I was also very surprised about Dwayne, as I thought he would fall into that stereotypical personality, as a small, shy boy, but his forcefulness against Stickman is very well chosen.

"Arrogant."-- Dwayne sneers and begins walking away-- "Just because you're tall doesn't mean you can beat me," Dwayne sneers at him one last time and points at Alex, "When's practice?"


It's just here in the section that makes that clear, how he talks to Stickman in that cocky way and then turns to Alex. I also like that Dwayne now gives Stickman a nickname as well. :D

I was a bit thrown off at the beginning as the story picks up right where it left off in the last chapter. But it seemed to me like Spencer was suddenly the main character and not Alex anymore. I would change the beginning a little bit, maybe insert a very short section where Alex looks Dwayne up and down again and then the thought of Spencer comes up.
Otherwise it really seems as if Spencer is now the main character, especially because you only call Alex "captain" at the beginning. That pushes him a bit into the background.
At the same time, it's also a good way to show Spencer as a silent character who wants to learn a lot by revealing his thoughts.

Colin also seems to have moved into the background at the moment. More than having him mentioned by Spencer, he doesn't seem to have done much here. Since I think you've focused more on Stickman and Dwayne here in the chapter (with the short intervals of Spencer) and thus already have two characters in focus, I can understand why you don't hear much from him. But I'm sure you could have insert a comment from him somewhere.

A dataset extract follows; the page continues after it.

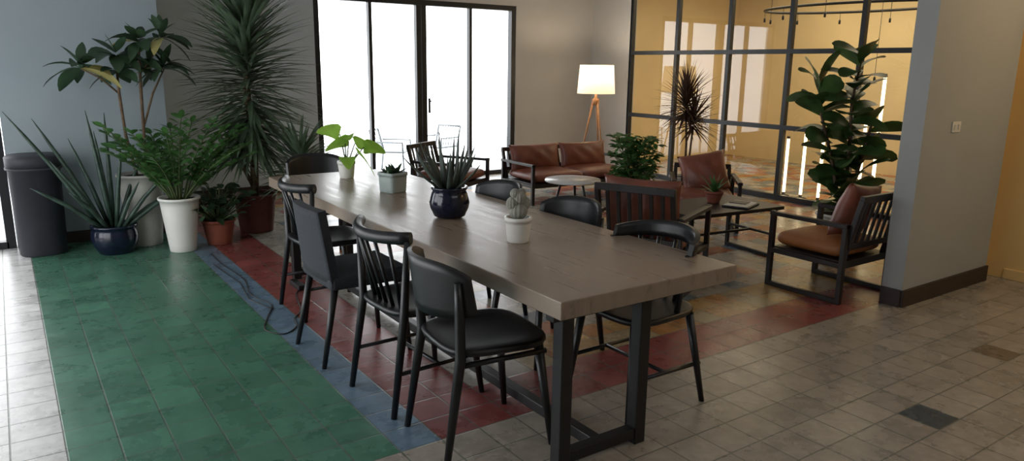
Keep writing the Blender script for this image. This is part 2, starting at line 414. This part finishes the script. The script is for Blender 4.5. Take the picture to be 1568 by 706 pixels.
# ------------------------------------------------------------------ dining chairs (local +X = front)
def chair(kind, loc, rz):
    b = B(); k = 'black'; sz = .485; dz = .03
    if kind == 'uph':
        b.box((0.01, 0, sz-.035), (.46, .45, .075), 'fabric', bev=.028)
        b.panel(lambda u, v: (-.19-.05*v-.02*cos((u-.5)*pi), (u-.5)*(.44-.05*v), sz-.03+.38*v), 12, 8, .045, 'fabric')
        for sy in (1, -1):
            b.tube([(.19, sy*.18, sz-.05), (.23, sy*.21, 0)], [.021, .013], k)
            b.tube([(-.18, sy*.18, sz-.05), (-.27, sy*.21, 0)], [.021, .013], k)
        return b.done('dining_chair', loc, rz)
    b.seat(.47, .46, sz, .035, k)
    for sy in (1, -1):
        b.tube([(.17, sy*.175, sz-.02), (.225, sy*.215, 0)], [.022, .013], k)
    if kind == 'panel':
        for sy in (1, -1):
            b.tube([(-.26, sy*.215, 0), (-.19, sy*.20, sz-.03), (-.20, sy*.215, .65), (-.21, sy*.22, .77)], [.014, .022, .020, .013], k)
            b.tube([(.20, sy*.19, .42), (-.19, sy*.19, .42)], .012, k)
        b.panel(lambda u, v: (-.27+.13*(2*u-1)**2-.03*v, (2*u-1)*.245, .61+.23*v*(1-.35*(2*u-1)**4)+.03*(2*u-1)**4), 22, 6, .018, k)
        b.tube([(.19, -.18, .42), (.19, .18, .42)], .012, k)
    elif kind == 'spindle':
        rail = [(-.27+.10*t*t, .24*t, .82+.01*t*t) for t in [i/6-1 for i in range(13)]]
        b.tube(rail, .024, k, 10, flat=1.2)
        for t in (-.62, -.3, 0, .3, .62): b.tube([(-.17+.02*t*t, .24*t*.85, sz-.01), (-.27+.10*t*t, .24*t, .81)], .0095, k, 8)
        for sy in (1, -1):
            b.tube([(-.26, sy*.215, 0), (-.19, sy*.20, sz-.03), (-.185, sy*.235, .82)], [.014, .021, .014], k)
    else:
        b.panel(lambda u, v: (-.25*cos(-1.3+2.6*u)-.015*v, .255*sin(-1.3+2.6*u), .74+.02*cos(-1.3+2.6*u)+(.05+.03*cos(-1.3+2.6*u))*v), 20, 3, .024, k)
        for a in (-.75, -.38, 0, .38, .75): b.tube([(-.19*cos(a), .2*sin(a), sz-.01), (-.25*cos(a), .255*sin(a), .755)], .010, k, 8)
        for sy in (1, -1):
            b.tube([(-.26, sy*.215, 0), (-.16, sy*.19, sz-.03)], [.013, .021], k)
            b.tube([(-.05, sy*.21, sz-.02), (-.06, sy*.245, .755)], [.014, .012], k)
    if kind != 'panel':
        for sy in (1, -1): b.tube([(.2, sy*.198, .2), (-.235, sy*.205, .2)], .010, k, 8)
        b.tube([(-.01, -.2, .2), (-.01, .2, .2)], .010, k, 8)
    return b.done('dining_chair', loc, rz)
chair('panel', (1.56, 2.47, 0), radians(-6))
chair('spindle', (1.55, 3.03, 0), radians(3))
chair('uph', (1.51, 3.72, 0), radians(0))
chair('spindle', (1.65, 4.48, 0), radians(2))
chair('panel', (2.06, 5.62, 0), radians(-90))
chair('bow', (2.36, 2.38, 0), radians(180))
chair('panel', (2.38, 3.12, 0), radians(183))
chair('panel', (2.37, 3.85, 0), radians(180))

# ------------------------------------------------------------------ lounge furniture (local +X = front)
def lounge(name, loc, rz, w=.66, seats=1, seatm='leather', backc=False, d=.66, ah=.58, bh=.76, sh=.355, slats=True):
    b = B(); k = 'dwood'; q = .036; hw = w/2
    for sy in (1, -1):
        y = sy*(hw-q/2)
        b.box((d/2-q/2, y, ah/2), (q, q, ah), k); b.box((-d/2+q/2, y, ah/2), (q, q, ah), k)
        b.box((0, y, ah-q/2), (d, q+.012, q*.8), k); b.box((0, y, q/2), (d-2*q+.01, q, q), k)
        b.box((0, y, sh-.085), (d-2*q+.01, q, q), k)
        b.beam((-d/2+.05, sy*(hw-.055), sh-.1), (-d/2-.06, sy*(hw-.055), bh), q, q, k)
    b.box((d/2-q, 0, sh-.085), (q, w-2*q+.01, .05), k); b.box((-d/2+q, 0, sh-.085), (q, w-2*q+.01, .05), k)
    b.box((0, 0, sh-.07), (d-2*q, w-2*q, .02), k)
    b.beam((-d/2-.06, -hw+.04, bh), (-d/2-.06, hw-.04, bh), q, .05, k)
    b.beam((-d/2+.01, -hw+.04, sh+.045), (-d/2+.01, hw-.04, sh+.045), q, .04, k)
    n = max(6, int(w/.085))
    for i in range(1, n):
        y = -hw+.05+(w-.1)*i/n
        b.beam((-d/2+.01, y, sh+.035), (-d/2-.058, y, bh-.01), .028, .014, k)
    sw = (w-2*q-.02)/seats
    for i in range(seats):
        y = -hw+q+.01+sw*(i+.5)
        b.cushion((.02, y, sh), (d-.06, sw-.01, .13), seatm, e=.22)
        if backc: b.pcush((-d/2+.12, y, (sh+.04+bh)/2+.02), sw-.0, bh-sh+.06, .19, 'leather', rot=(0, radians(-12), 0), n=22, wr=.006)
    return b.done(name, loc, rz)
def pillow(loc, rot, w=.42, h=.40, t=.17):
    b = B(); b.pcush((0, 0, 0), w, h, t, 'leather', wr=.008); o = b.done('throw_pillow', loc); o.rotation_euler = rot; return o
lounge('armchair', (4.85, 2.95, 0), radians(90), seatm='orange', w=.62, d=.60, ah=.56, bh=.73)
pillow((4.88, 2.81, .60), (radians(8), radians(-16), radians(90)))
lounge('armchair', (3.82, 3.72, 0), radians(24), backc=True)
lounge('armchair', (5.76, 4.93, 0), radians(225), bh=.56, ah=.50, sh=.32)
pillow((5.85, 5.02, .525), (radians(12), radians(-22), radians(225)), .48, .42, .22)
lounge('armchair', (4.15, 7.25, 0), radians(-60), ah=.52, bh=.66)
lounge('leather_sofa', (5.68, 6.98, 0), radians(-93), w=1.55, seats=2, backc=True, d=.70, ah=.47, bh=.57, sh=.30)
b = B(); b.box((0, 0, .435), (1.02, .62, .03), 'dwood')
for sx_ in (1, -1):
    for sy in (1, -1): b.box((sx_*.46, sy*.26, .21), (.03, .03, .42), 'blackm')
    b.box((sx_*.46, 0, .015), (.03, .5, .03), 'blackm'); b.box((sx_*.46, 0, .405), (.03, .5, .03), 'blackm')
b.box((0, 0, .2), (.92, .02, .02), 'blackm'); b.box((-.46, 0, .2), (.02, .5, .02), 'blackm'); b.box((.46, 0, .2), (.02, .5, .02), 'blackm')
b.done('coffee_table', (4.82, 4.02, 0), radians(-6))
b = B(); b.lathe([(.05, 0), (.28, .002), (.285, .012), (.28, .025), (.05, .026)], 'marble', (0, 0, .43), 40)
for a in range(3):
    t = a*2*pi/3; b.tube([(.12*cos(t), .12*sin(t), .43), (.24*cos(t), .24*sin(t), 0)], [.014, .010], 'blackm', 8)
b.done('round_side_table', (4.68, 5.70, 0))
b = B(); b.box((0, 0, .008), (.30, .22, .014), 'blackm'); b.box((.0, 0, .0175), (.28, .20, .004), 'paper', bev=.001)
b.box((.03, .02, .0225), (.12, .14, .006), 'blackm', bev=.001); b.done('magazine', (4.98, 3.86, .451), radians(20))
b = B()
n = 40; r0 = [b.bm.verts.new((.265*cos(2*pi*i/n), .265*sin(2*pi*i/n), 1.20)) for i in range(n)]; r1 = [b.bm.verts.new((.235*cos(2*pi*i/n), .235*sin(2*pi*i/n), 1.59)) for i in range(n)]
for i in range(n): b.face([r0[i], r0[(i+1) % n], r1[(i+1) % n], r1[i]], 'shade')
for a in range(3):
    t = a*2*pi/3+.5; b.tube([(.03*cos(t), .03*sin(t), 1.12), (.25*cos(t), .25*sin(t), 0)], [.014, .010], 'oak', 10)
    b.tube([(0, 0, 1.21), (.262*cos(t), .262*sin(t), 1.21)], .003, 'blackm', 6)
b.lathe([(.03, 1.04), (.05, 1.06), (.05, 1.12), (.02, 1.14), (.015, 1.30)], 'oak', (0, 0, 0), 20)
b.lathe([(.01, 1.30), (.035, 1.36), (.03, 1.41), (.005, 1.43)], 'lamp', (0, 0, 0), 16)
b.done('floor_lamp', (6.90, 7.95, 0))
b = B(); b.lathe([(.165, 0), (.17, .01), (.185, .72), (.195, .72), (.197, .80), (.18, .815), (.05, .818)], 'bin', n=40, sq=.8)
b.lathe([(.188, .70), (.2, .705), (.2, .72), (.188, .722)], 'bin', n=40, sq=.8)
b.done('trash_bin', (.16, 7.08, 0))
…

Otherwise it was a great second chapter, where the characters are now developing and showing their personalities. You did a great job describing the duel between Stickman and Dwayne and the reactions of the others.

Enjoy the writing!

Mailice.




Yoshikrab says...


Thank you so much for your insights! I truly enjoyed reading your review! <3

This story is going to be somewhat alternating between the five main characters, so the point of view will change every chapter. Since there is a whole lot of character and skill development for each of the players, I felt it was needed to switch PoVs.

Again, thank you so much for the review!

-yoshi





It's an interesting way of moving the story forward. :D Looking forward to it.




“I don't talk things, sir. I talk the meaning of things.”